Different versions of the letter for different candidates
Inconsistent terms across hires invite discrimination claims and make policy enforcement weak. Use one template and edit only the fields that change with the role.
Confidentiality and IP clause copied from the internet
Most boilerplate clauses are unenforceable in India. Keep them short, specific, and reasonable in scope.
6. Generate one in minutes with Offrd
Offrd handles the appointment letter as part of a wider HR document flow. Set up your company once, build a salary structure that respects the wage definition, and issue letters with clean PF and ESI fields, probation terms, and notice period clauses.
- Indian salary structure with basic, HRA, allowances, variable pay, and statutory components in one place.

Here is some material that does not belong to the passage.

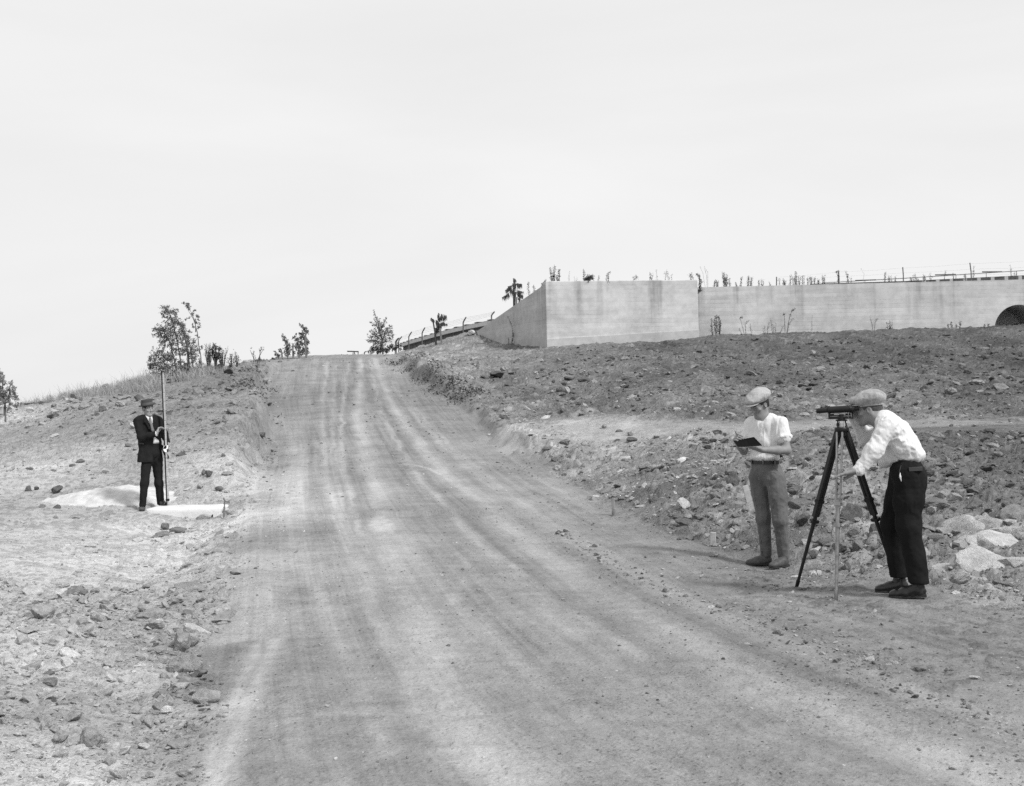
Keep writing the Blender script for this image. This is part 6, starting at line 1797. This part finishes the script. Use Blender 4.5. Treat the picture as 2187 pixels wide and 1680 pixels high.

- Templated clauses for probation, notice period, confidentiality, and code of conduct.
- Same record carries through to payslips, increment letters, and exit letters.
- For a deeper view of the underlying contribution rules, see our ESI and PF compliance guide.
7. Frequently asked questions
Is an appointment letter mandatory in India?
Yes. Section 6 of the Code on Wages and the wider Labour Codes from 21 November 2025 require every employer to issue one to every employee.
What is the difference between an offer letter and an appointment letter?
The offer letter goes out before joining and sets out terms. The appointment letter is issued on or after joining and is the formal employment record. Many Indian SMEs combine the two; the codes treat the appointment letter as binding.
Does the 50 percent wage rule apply to interns and trainees?
Apprentices under the Apprentices Act sit outside the wage code. Trainees and interns engaged outside that Act fall under the wage definition, with stipend treated as wages.
Can I revise the salary structure later?
Yes, through an increment letter or revised appointment letter. The wage definition still has to hold each time.
Is this page legal advice?
No. This is a practical guide for founders and HR managers. Always check with a labour lawyer for decisions specific to your industry, state, or company history.